The Surface Pro 3 (SP3) provides some new functionality called Connected Standby (aka InstantGo). It is this feature that delivers the tablet like experience of having a device that seems to “boot” at the touch of a button even when on battery power. To provide this experience, Windows 8.1 makes use of a feature called Always-On/Always-Connected (AOAC). AOAC requires some special hardware but more and more devices are showing up with the required chipsets.

The build of Windows 8.1 that is preloaded on the SP3 has the power management configured so that the device will enter connected standby when the power button it pressed or the keyboard is closed. In this state, the SP3 will consume approximately 1% of the battery every hour. It will stay in connected standby for 4 hours and then hibernate and stop draining the battery.

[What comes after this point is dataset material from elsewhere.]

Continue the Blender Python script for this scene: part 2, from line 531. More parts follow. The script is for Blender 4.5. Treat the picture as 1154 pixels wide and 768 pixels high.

For many organizations, AOAC is new and either misunderstood or overlooked. This can be a problem because if they deploy a custom image on the SP3 replacing the preloaded build, often times the AOAC setting are not configured appropriately for the SP3 and either the device won’t go into connected standby or once in connected standby won’t switch to the hibernation state after 4 hours. Both of these scenarios can impact the SP3 user experience.

So how can you address the issue?

  1. If you have already deployed SP3s that ae experiencing these issues, Microsoft has provided batch file that you can run to reconfigure the connected standby settings as part of knowledge base article KB2998588.
  2. If you are planning on deploying SP3s Microsoft has provided a blog post that describes how to use Microsoft Deployment Toolkit (MDT) to provision an SP3 so that connected standby is properly configured.